## What to produce
Print the lines of the listing below verbatim from its first line through the line bearing "b.add(vs, [tuple(range(28))], 'paper');". Any pictures are to be omitted.
# START OF Source material
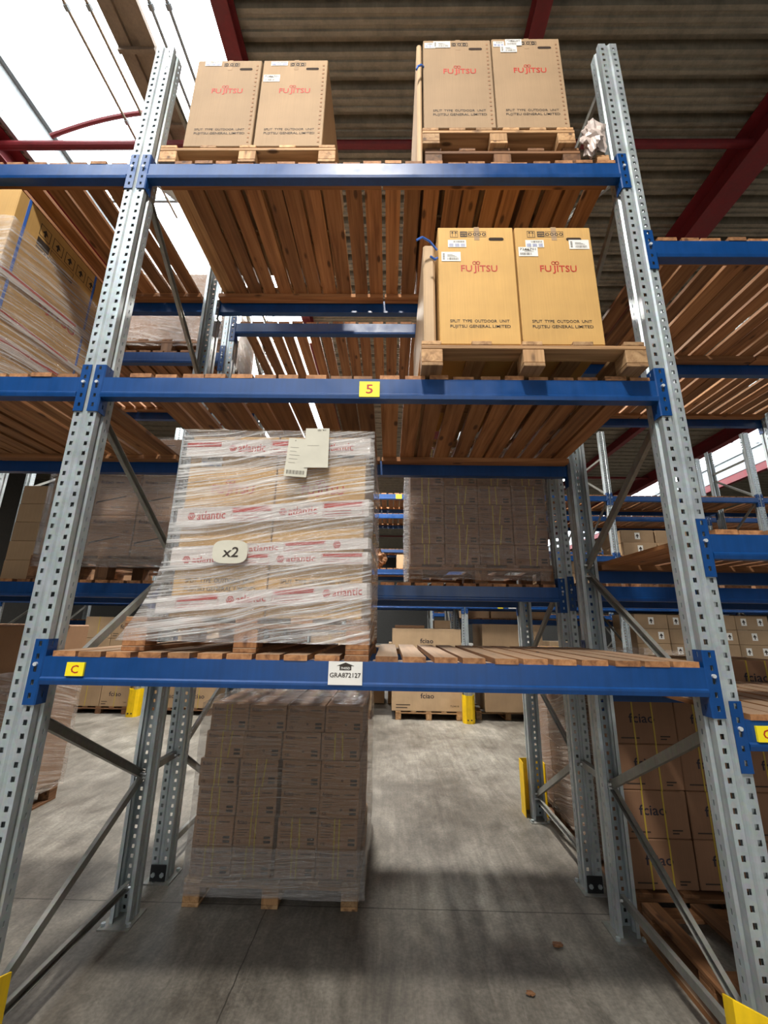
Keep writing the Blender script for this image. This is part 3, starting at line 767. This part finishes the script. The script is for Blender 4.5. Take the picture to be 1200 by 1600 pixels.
def doc(x, z, w, h, tilt, kind):
    b = MB(); u = Vector((math.cos(tilt), 0, -math.sin(tilt))); v = Vector((math.sin(tilt), 0, math.cos(tilt)))
    y = .018-.003*kind; o = Vector((x, y, z)); b.quad(o, u, v, w, h, 'paper'); b.quad(o+Vector((0, .002, 0)), u, v, w, h, 'paper')
    yy = Vector((0, -.001, 0))
    if kind == 1:
        b.add([o+yy+u*w*.28+v*h*.93, o+yy+u*w*.34+v*h*.93, o+yy+u*w*.31+v*h*.96], [(0, 1, 2)], 'ink')
        for i in range(5): b.quad(o+yy+u*w*.12+v*h*(.35+.1*i), u, v, w*(.3+.08*(i % 3)), .0012, 'ink')
        for i in range(16): b.quad(o+yy+u*w*(.1+.05*i)+v*h*.06, u, v, .0018 if i % 3 else .003, h*.1, 'ink')
    else:
        b.text('ab 41', o+yy+u*w*.5+v*h*.93, u, v, w*.35, 'ink', h=.008)
        b.quad(o+yy+u*w*.1+v*h*.55, u, v, w*.5, .001, 'ink')
    obj('delivery_note', b, lw, label='sheet of white paper tucked under the wrap')
doc(.978, 2.285, .105, .19, .07, 1); doc(1.070, 2.325, .112, .198, -.01, 2)
b = MB(); vs = [(.768+.078*math.copysign(abs(math.cos(a))**.6, math.cos(a)), .018, 1.928+.052*math.copysign(abs(math.sin(a))**.6, math.sin(a))) for a in [2*math.pi*i/28 for i in range(28)]]
b.add(vs, [tuple(range(28))], 'paper'); b.text('x2', (.735, .017, 1.905), U_, Vector((.1, 0, 1)), .07, 'ink', h=.045); obj('handwritten_note', b, lw, label='round white patch with x2 written on it')

# ---------------------------------------------------------------- small strapped cartons
def small_carton_protos(w, d, h, mat_):
    """meshes for a carton body and three printings; every carton is its own object"""
    B = MB(); B.box(0, w, 0, d, 0, h, mat_, .004); body = B.mesh('carton')
    pr = []
    for q in range(3):
        b = MB(); y = -.001
        b.text('fciao', (w*.07, y, h*.74), U_, V_, w*.25, 'ink_blue', h=h*.15)
        b.quad((w*.34, y, h*.78), U_, V_, w*.16, h*.02, 'ink'); b.quad((w*.62, y, h*.8), U_, V_, w*.28, h*.035, 'ink')
        for i in range(3): b.quad((w*.08, y, h*(.55-.09*i)), U_, V_, w*(.3-.05*i), h*.018, 'ink')
        b.text('CE', (w*.08, y, h*.12), U_, V_, w*.1, 'ink', h=h*.1)
        for i in range(2): b.quad((w*.76, y, h*(.12+.14*i)), U_, V_, w*.17, h*.09, 'ink')
        b.ring((w*.55, y, h*.3), U_, V_, h*.02, h*.045, 'ink', 8)
        pr.append(b.mesh('printing'))
    st = []
    for a, c, e in ((.40, .52, .0), (.42, .60, .07), (.34, .55, -.02)):
        b = MB()
        for f, s in ((a, 0), (c, e)):
            x = w*f; b.add([(x, -.0018, 0), (x+.008, -.0018, 0), (x+.008+w*s, -.0018, h), (x+w*s, -.0018, h), (x+w*s, d*.98, h+.0012), (x+.008+w*s, d*.98, h+.0012)], [(0, 1, 2, 3), (3, 2, 5, 4)], 'yellow_strap')
        st.append(b.mesh('strap'))
    return body, pr, st
def small_carton(P, loc, rz, label, group, q, straps=True):
    o = tag(link('carton', P[0], None, loc, rz), label, 'carton', group)
    link('printing', P[1][q % 3], o)
    if straps: link('strap', P[2][q % 3], o)
    return o
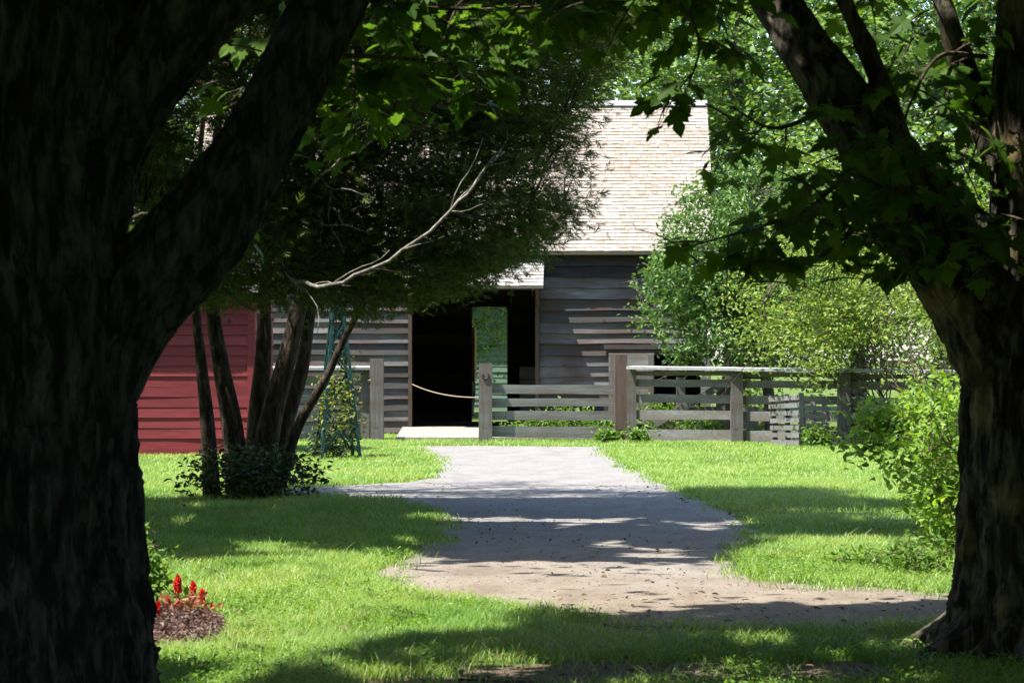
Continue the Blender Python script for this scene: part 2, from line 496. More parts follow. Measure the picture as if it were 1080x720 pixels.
def lap_boards(mb, u0, u1, z0, z1, holes=(), step=.225, out=.047, jit=.014, clip=None, y=0.0, sgn=-1, back=.03, waney=False):
    """lapped horizontal boards in the local plane y; out towards sgn*y"""
    nrow = int(math.ceil((z1 - z0) / step))
    for r in range(nrow):
        zb = z0 + r * step; zt = min(zb + step + .028, z1 + .02)
        a0, a1 = (u0, u1) if clip is None else clip(zb + step * .5)
        if a1 - a0 < .15: continue
        spans = [(a0, a1)]
        for (h0, h1, hz0, hz1) in holes:
            if zb + step * .55 > hz0 and zb + step * .45 < hz1:
                ns = []
                for (a, b) in spans:
                    if h1 <= a or h0 >= b: ns.append((a, b)); continue
                    if h0 > a: ns.append((a, h0))
                    if h1 < b: ns.append((h1, b))
                spans = ns
        for (a, b) in spans:
            cuts = [a]
            while b - cuts[-1] > 4.2:
                cuts.append(cuts[-1] + 2.0 + 1.9 * rng.random())
            cuts.append(b)
            for c0, c1 in zip(cuts[:-1], cuts[1:]):
                c1 -= .006
                if c1 - c0 < .05: continue
                n = max(2, int((c1 - c0) / .3) + 1)
                us = np.linspace(c0, c1, n)
                sd = rng.random() * 50
                wz = (fbm(np.stack([us * 1.4 + sd, us * 0 + r * 3.1, us * 0], -1)) - .5) * 4 * jit + rng.normal() * jit * .5
                wo = (fbm(np.stack([us * .8 + sd, us * 0 + r * 1.7, us * 0 + 9], -1)) - .5) * .024 + rng.normal() * .006
                V = []
                for i, u in enumerate(us):
                    o = out + wo[i]
                    zm, om = (zb + step * (.47 + 2.2 * wz[i]), .012 + .3 * wo[i]) if waney else (zb + step * .5, (.004 + o) / 2)
                    V += [(u, y + sgn * .004, zt), (u, y + sgn * om, zm), (u, y + sgn * o, zb + wz[i]), (u, y + sgn * (o - .02), zb + wz[i] - .002), (u, y - sgn * back, zb + wz[i]), (u, y - sgn * back, zt)]
                Q, T = [], []
                for i in range(n - 1):
                    for k in range(6):
                        q = (6 * i + k, 6 * i + (k + 1) % 6, 6 * i + 6 + (k + 1) % 6, 6 * i + 6 + k)
                        Q.append(q if sgn < 0 else q[::-1])
                for e in (0, 6 * (n - 1)):
                    Q += [(e, e + 1, e + 4, e + 5), (e + 1, e + 2, e + 3, e + 4)]
                mb.add(V, Q, T)

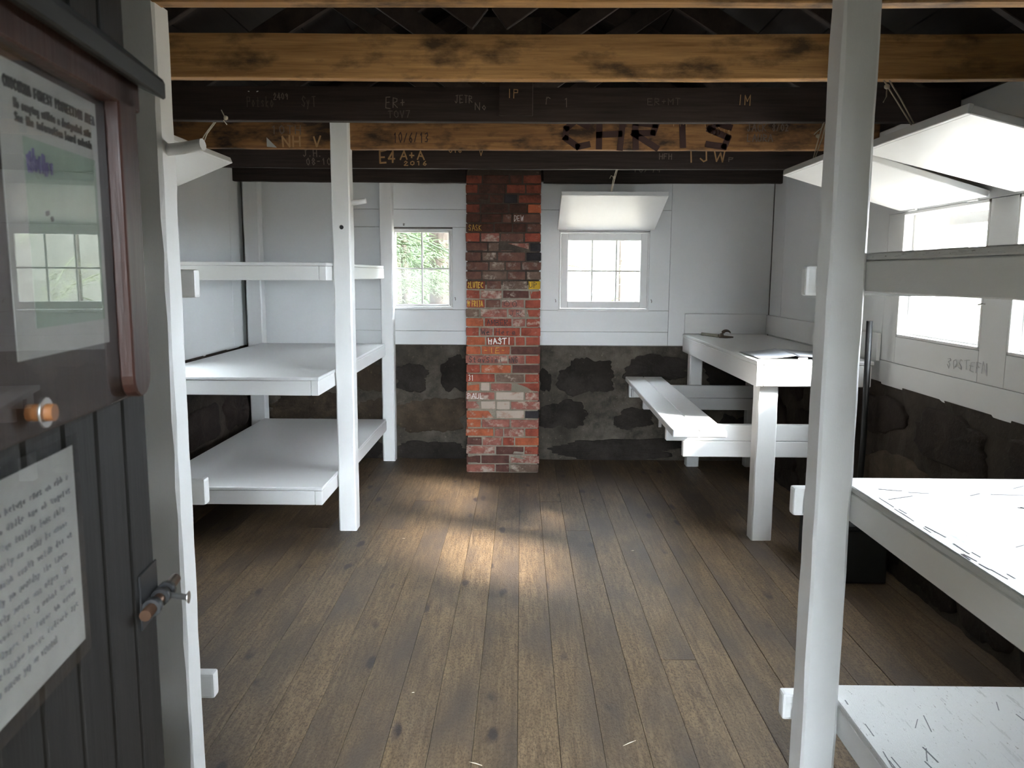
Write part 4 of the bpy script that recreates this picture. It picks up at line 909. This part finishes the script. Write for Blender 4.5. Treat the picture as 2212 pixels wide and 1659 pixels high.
for a in range(12):
    for j in range(8): bm.faces.new((gg[a][j], gg[a + 1][j], gg[a + 1][j + 1], gg[a][j + 1]))
bmesh.ops.recalc_face_normals(bm, faces=bm.faces)
tag(link('added_backdrop_slope', mesh_of(bm, 'added_backdrop_slope'), M['ledge'], None, (3, 14, -.5), True), kind='structure')  # added backdrop, sets how bright the right back window looks
for k, (x, y) in enumerate(((-2.9, -2.9), (3.4, -2.6))):  # pines added out of view to cut light through the door
    tree(['added unseen pine dimming the doorway, to the left', 'added unseen pine dimming the doorway, to the right'][k], x, y, .12, 5.0, 40, (0, 1), .0, group='added trees that dim the doorway')

# latch above the left back window, paint smears on the plate, splinters on the floor
bm = bmesh.new(); tube_bm(bm, [(-.925, YB - .001, 1.885), (-.925, YB - .018, 1.885), (-.925, YB - .020, 1.872)], .006, 8)
link('latch', mesh_of(bm, 'latch'), M['hook'], bpy.data.objects['window_1'], (-.925, YB, 1.885))
for (x0, x1, z0) in ((-.90, -.83, 2.227), (-.80, -.68, 2.232), (-.66, -.63, 2.226)):
    n = 10; pts = [((x0 + x1) / 2 + (x1 - x0) / 2 * math.cos(2 * PI * k / n) * rt_.uniform(.7, 1.1), YB - .031, z0 + .006 + .006 * math.sin(2 * PI * k / n) * rt_.uniform(.6, 1.3)) for k in range(n)]
    prism('paint_smear', pts, (0, .002, 0), M['scrape'], wb)
for k, (x, y, ln, an) in enumerate(((-.13, 2.30, .045, -.4), (.02, 2.23, .05, -.25), (.36, 2.42, .055, .6), (-.38, 2.72, .012, .3), (-.66, 4.42, .02, .2), (.62, 4.25, .02, .4))):
    c, s_ = math.cos(an) * ln / 2, math.sin(an) * ln / 2
    o = tube('wood_splinter', [(x - c, y - s_, .003), (x, y, .004), (x + c, y + s_, .003)], [.0006, .0018, .0006], M['splinter'], None, 5)
    tag(o, ['short pale splinter on the floor at the bottom centre of the picture', 'second pale splinter just right of the bottom centre', 'longest pale splinter, on the floor toward the right-hand post', 'tiny white chip on the floor left of centre', 'pale chip on the floor beside the foot of the left bunk post', 'pale chip in the dark floor left of the table leg'][k], 'splinter', 'splinters on the floor')
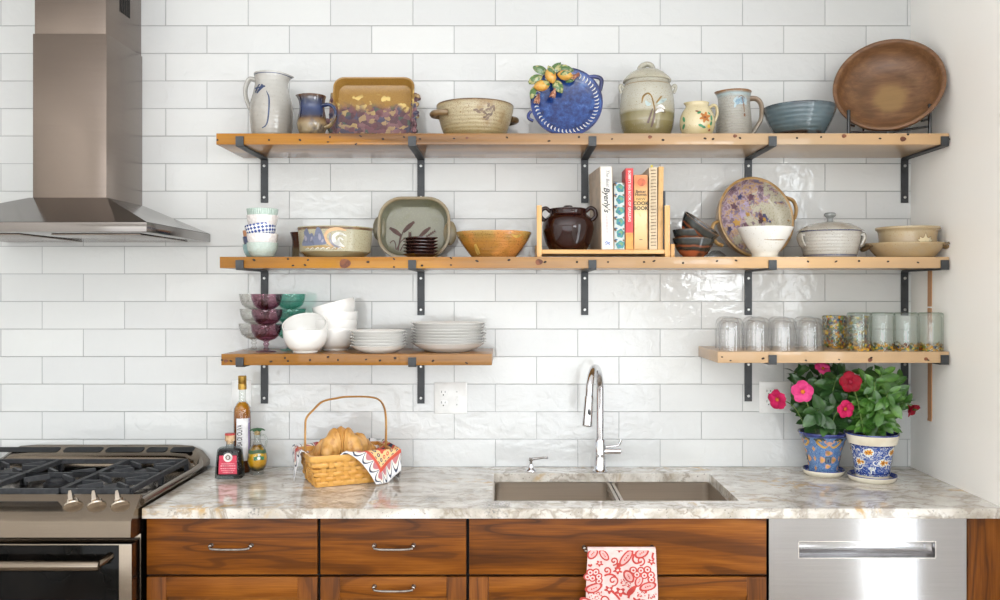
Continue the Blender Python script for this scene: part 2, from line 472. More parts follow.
def granite():
    s = N('granite'); v = s.obj()
    d = s.noise(v, 3.0, 4, .6)
    p = s.n('VectorMath', _operation='ADD', i0=v, i1=s.n('VectorMath', _operation='SCALE', i0=s.n('TexNoise', Vector=v, Scale=3.5, Detail=3).outputs[1], Scale=.22).outputs[0]).outputs[0]
    n1 = s.noise(s.mapv(p, (1, 1.7, 1), rot=(0, 0, .5)), 7.0, 5, .62)
    n2 = s.noise(p, 24.0, 4, .6)
    n3 = s.noise(v, 150.0, 3, .6)
    vein = s.math('ABSOLUTE', s.math('SUBTRACT', s.noise(s.mapv(p, (1, 2.2, 1), rot=(0, 0, .4)), 5.0, 5, .6), .5))
    c = s.ramp(n1, [(.3, lin('#9f968a')), (.40, lin('#b8b1a6')), (.52, lin('#d2ccc3')), (.68, lin('#e2dfd9'))])
    c = s.mix(s.math('MULTIPLY', s.step(n2, .5, .68), .6), c, lin('#b0a594'))
    c = s.mix(s.math('MULTIPLY', s.math('SUBTRACT', 1.0, s.step(vein, .0, .04)), .6), c, lin('#877a6a'))
    ye = s.math('MULTIPLY', s.step(s.noise(p, 5.0, 3, .55), .55, .68), s.step(n2, .44, .62))
    c = s.mix(s.math('MULTIPLY', ye, .75), c, lin('#c39a54'))
    gr = s.math('MULTIPLY', s.step(s.noise(s.mapv(p, (1, 1, 1), (4, 2, 1)), 6.0, 3), .6, .7), s.step(n3, .42, .6))
    c = s.mix(s.math('MULTIPLY', gr, .7), c, lin('#77787c'))
    c = s.mix(s.math('MULTIPLY', s.step(n3, .63, .68), .6), c, lin('#57524e'))
    return s.end(c, .07, 0.0, .0, None, .6)
M_stone = granite()

# ================================================================ RANGE HOOD
HX0, HX1 = -1.862, -1.107
t = thing('range_hood', 'tall stainless steel chimney range hood fixed on the white tiles above the stove', 'range hood', (-1.4845, 0, 1.75))
ox, oz = 1.4845, 1.75
b = B(); b.box((-.125, -.288, .128), (.125, -.001, .69), 0, .003); b.build('chimney_cover', M_hood, t)
b = B(); b.box((-.121, -.284, .685), (.121, -.001, .965), 0, .003); b.build('upper_chimney', M_hood, t)
for k in range(6):
    b = B(); b.box((.1205, -.10-.0145*k, .80), (.1222, -.108-.0145*k, .90)); b.build('vent_slot', M_dark, t)
b = B()
def rct(x0, x1, y0, y1, z): return [(x0, y0, z), (x1, y0, z), (x1, y1, z), (x0, y1, z)]
b.loft([rct(-.3775, .3775, -.565, -.001, .030), rct(-.132, .132, -.296, -.001, .133)])
b.build('canopy', M_canopy, t, sharp=10)
b = B(); b.box((-.3778, -.566, -.001), (.3778, -.001, .0295), 0, .0025); b.build('rim', M_canopy, t)
for sx in (-1, 1):
    b = B(); b.box((sx*.19-.14, -.5, -.006), (sx*.19+.14, -.10, -.0015), 0, .002)
    b.build('grease_filter', M_hood, t)

# ================================================================ RANGE (slide-in stove)
rx0, rx1 = -1.862, -1.106
rc = (rx0+rx1)/2; hw = (rx1-rx0)/2
t = thing('kitchen_range', 'stainless steel slide-in gas range with black grates at the left end of the counter', 'stove', (rc, 0, 0))
b = B(); b.box((-hw+.004, -.60, .08), (hw-.004, -.02, .918), 0, .003); b.build('body', M_range, t)
b = B(); b.box((-hw+.02, -.56, .0), (hw-.02, -.06, .08)); b.build('toe_kick', M_dark, t)
# cooktop well with steel surround
b = B(); b.box((-hw+.03, -.585, .918), (hw-.03, -.10, .926), 0, .003); b.build('cooktop', M_range, t)
for s_ in (-1, 1):
    b = B(); b.tube([(s_*(hw-.0035), -.60, .930), (s_*(hw-.0035), -.2, .932), (s_*(hw-.0045), -.10, .936), (s_*(hw-.022), -.05, .955)], [.0125, .0125, .0125, .010], 10, flat=1.0)
    b.build('side_trim', M_range, t)
# rear vent trim with slots
b = B()
prof = [(-.112, .936), (-.108, .966), (-.098, .976), (-.02, 1.000), (-.008, .994), (-.006, .93)]
xs = [-hw, -hw+.025, -hw+.06, -hw+.12, hw-.12, hw-.06, hw-.025, hw]
dz = [-.05, -.02, -.004, 0, 0, -.004, -.02, -.05]
b.loft([[(x, y, max(.925, z+d)) for y, z in prof] for x, d in zip(xs, dz)])
b.build('vent_trim', M_range, t)
def vent_slot(x0, x1):
    b = B(); ring = []
    for (u, w_) in rrect(x1-x0, .036, .010, 5):
        y = -.060+w_; zz = .976+(y+.098)*(.024/.078)
        ring.append((u+(x0+x1)/2, y, zz+.0008))
    b.loft([[(x, y, z) for x, y, z in ring], [(x*.999+.0, y, z+.0012) for x, y, z in ring]])
    b.build('vent_opening', M_vent, t)
for px0, px1 in ((63, 101), (105, 142.5), (-22, 58), (146, 166), (170, 193)):
    dd = 3.13; vent_slot(WX(px0, dd)-rc, WX(px1, dd)-rc)
# burners and grates
def grate(x0, x1, burners):
    gy0, gy1 = -.578, -.118; zt = .966; zb = .951; cx = (x0+x1)/2
    g = B(); bw = .0065
    def bar(p, q, w=bw, drop=0):
        p = Vector(p); q = Vector(q); d = (q-p).normalized(); n = Vector((-d.y, d.x, 0))*w
        ring = lambda c, top: [c-n+Vector((0, 0, zb-drop)), c+n+Vector((0, 0, zb-drop)), c+n*.75+Vector((0, 0, top)), c-n*.75+Vector((0, 0, top))]
        g.loft([ring(p, zt), ring(q, zt)])
    bar((x0, gy0, 0), (x0, gy1, 0)); bar((x1, gy0, 0), (x1, gy1, 0)); bar((x0, gy0, 0), (x1, gy0, 0)); bar((x0, gy1, 0), (x1, gy1, 0))
    bar((x0, -.348, 0), (x1, -.348, 0))
    for by in burners:
        for a in (45, 135, 225, 315):
            dx, dy = cos(R(a)), sin(R(a))
            bar((cx+dx*.035, by+dy*.035, 0), (cx+dx*min(.11, (x1-x0)/2/.72), by+dy*.11, 0))
        bar((x0, by, 0), (cx-.04, by, 0)); bar((cx+.04, by, 0), (x1, by, 0))
    for fx_ in (x0, x1):
        for fy in (gy0, -.348, gy1): g.box((fx_-.007, fy-.007, .926), (fx_+.007, fy+.007, .955))
    g.build('grate', M_cast, t)
    for by in burners:
        c = B(); c.lathe([(0, .9262), (.05, .9262), (.052, .934), (.044, .936), (.044, .945), (.034, .949), (0, .950)], 28, 0, Matrix.Translation((cx, by, 0)))
        c.build('burner', M_cast, t)
grate(-hw+.045, -.125, (-.46, -.235)); grate(-.117, .117, (-.348,)); grate(.125, hw-.045, (-.46, -.235))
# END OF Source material
## Answer to the task
Keep writing the Blender script for this image. This is part 3, starting at line 767. This part finishes the script. The script is for Blender 4.5. Take the picture to be 1200 by 1600 pixels.
def doc(x, z, w, h, tilt, kind):
    b = MB(); u = Vector((math.cos(tilt), 0, -math.sin(tilt))); v = Vector((math.sin(tilt), 0, math.cos(tilt)))
    y = .018-.003*kind; o = Vector((x, y, z)); b.quad(o, u, v, w, h, 'paper'); b.quad(o+Vector((0, .002, 0)), u, v, w, h, 'paper')
    yy = Vector((0, -.001, 0))
    if kind == 1:
        b.add([o+yy+u*w*.28+v*h*.93, o+yy+u*w*.34+v*h*.93, o+yy+u*w*.31+v*h*.96], [(0, 1, 2)], 'ink')
        for i in range(5): b.quad(o+yy+u*w*.12+v*h*(.35+.1*i), u, v, w*(.3+.08*(i % 3)), .0012, 'ink')
        for i in range(16): b.quad(o+yy+u*w*(.1+.05*i)+v*h*.06, u, v, .0018 if i % 3 else .003, h*.1, 'ink')
    else:
        b.text('ab 41', o+yy+u*w*.5+v*h*.93, u, v, w*.35, 'ink', h=.008)
        b.quad(o+yy+u*w*.1+v*h*.55, u, v, w*.5, .001, 'ink')
    obj('delivery_note', b, lw, label='sheet of white paper tucked under the wrap')
doc(.978, 2.285, .105, .19, .07, 1); doc(1.070, 2.325, .112, .198, -.01, 2)
b = MB(); vs = [(.768+.078*math.copysign(abs(math.cos(a))**.6, math.cos(a)), .018, 1.928+.052*math.copysign(abs(math.sin(a))**.6, math.sin(a))) for a in [2*math.pi*i/28 for i in range(28)]]
b.add(vs, [tuple(range(28))], 'paper'); b.text('x2', (.735, .017, 1.905), U_, Vector((.1, 0, 1)), .07, 'ink', h=.045); obj('handwritten_note', b, lw, label='round white patch with x2 written on it')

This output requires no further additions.